The Gudermannian function and Apéry's constant

You already asked ten similar questions. Expand $\frac{1}{\cosh y}$ in powers of $e^y$, integrate term by term, expand $\frac{1}{1+e^{2y}}$ in powers of $e^y$, multiply the two series, and use that $\int_0^\infty y e^{-ny}\mathrm dy = \int_0^\infty (x/n) e^{-n(x/n)}\mathrm d(x/n)=n^{-2} \int_0^\infty x e^{-x}\mathrm dx$ $ = n^{-2} (-xe^{-x}|_0^\infty +\int_0^\infty e^{-x}\mathrm dx) = n^{-2}$

I would like to present another approach directly utilizing the definition $\operatorname{gd}(x)=2\arctan(e^x)-\frac\pi2$, which is valid for real $x$, as Brevan Ellefsen suggested within the comments.

First of all note that the integrand is an even function from which we can conclude that it is not of matter whether we integrate over the interval $[-\infty,0]$ or $[0,\infty]$ so will use the latter one for the sake of simplicity. Using the well-known relation $\arctan(x)+\arctan\left(\frac1x\right)=\frac\pi2$ we can simplify the given integral as it follows

\begin{align*} \int_{-\infty}^0\frac{xe^x\operatorname{gd}(x)}{1+e^{2x}}\mathrm dx&=\int_0^{\infty}\frac{xe^x\operatorname{gd}(x)}{1+e^{2x}}\mathrm dx\\ &=\int_0^{\infty}\frac{xe^x\left[2\arctan(e^x)-\frac\pi2\right]}{1+e^{2x}}\mathrm dx\\ &=\int_0^{\infty}\frac{xe^{-x}\left[\frac\pi2-2\arctan(e^{-x})\right]}{1+e^{-2x}}\mathrm dx\\ &=-\int_1^0\frac{\log(y)y\left[\frac\pi2-2\arctan(y)\right]}{1+y^2}\frac{\mathrm dy}y\\ &=\int_0^1\frac{\log(y)\left[2\arctan(y)-\frac\pi2\right]}{1+y^2}\mathrm dy\\ \end{align*}

Now we are left with a rather "simple" integral.
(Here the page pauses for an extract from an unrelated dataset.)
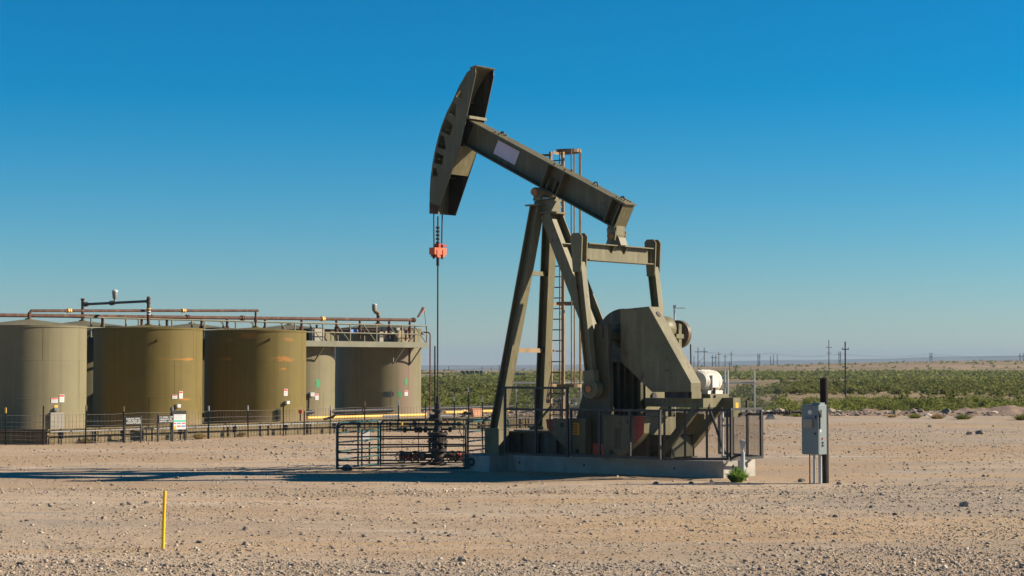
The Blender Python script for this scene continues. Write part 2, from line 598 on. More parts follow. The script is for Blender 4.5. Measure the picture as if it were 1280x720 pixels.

Enforcing the substitution $\arctan(y)\mapsto y$ this further reduces to

\begin{align*} \int_0^1\frac{\log(y)\left[2\arctan(y)-\frac\pi2\right]}{1+y^2}\mathrm dy&=\int_0^{\pi/4}\log(\tan y)\left[2y-\frac\pi2\right]\mathrm dy\\ &=2\int_0^{\pi/4}\left[y-\frac\pi4\right]\log(\tan y)\mathrm dy \end{align*}

Applying Integration By Parts with $u=y-\frac\pi4$ and $\mathrm dv=\log(\tan y)$. For this purpose we may introduce the Clausen Function $\operatorname{Cl}_2(z)$ which is capable of expressing the anti-derivative of $\log(\tan y)$. Thus, we get

\begin{align*} 2\int_0^{\pi/4}\left[y-\frac\pi4\right]\log(\tan y)\mathrm dy&=2\underbrace{\left[\left(y-\frac\pi4\right)\left(-\frac12\operatorname{Cl}_2(2y)-\frac12\operatorname{Cl}_2(\pi-2y)\right)\right]_0^{\pi/4}}_{=0}\\ &~+\int_0^{\pi/4}\operatorname{Cl}_2(2y)+\operatorname{Cl}_2(\pi-2y)\mathrm dy\\ &=\frac12\int_0^{\pi/2}\operatorname{Cl}_2(y)\mathrm dy+\frac12\int_0^{\pi/2}\operatorname{Cl}_2(\pi-y)\mathrm dy\\ &=\frac12\int_0^{\pi/2}\operatorname{Cl}_2(y)\mathrm dy+\frac12\int_{\pi/2}^\pi\operatorname{Cl}_2(y)\mathrm dy\\ &=\frac12\int_0^\pi\operatorname{Cl}_2(y)\mathrm dy\\ &=\frac12[\zeta(3)-\operatorname{Cl}_3(\pi)]\\ &=\frac12[\zeta(3)+\eta(3)]\\ &=\frac12\left[\zeta(3)+\frac34\zeta(3)\right]\\ &=\frac78\zeta(3) \end{align*}

$$\therefore~\int_{-\infty}^0\frac{xe^x\operatorname{gd}(x)}{1+e^{2x}}\mathrm dx~=~\frac78\zeta(3)$$

The Clausen Function is just a more convenient way to deal with the Fourier Series Expansion of $\log(\tan y)$ which would lead to the same result. The here used properties of the Clausen Function are quite easy to be proven by using the series representation and integrating termwise within the given borders of integration.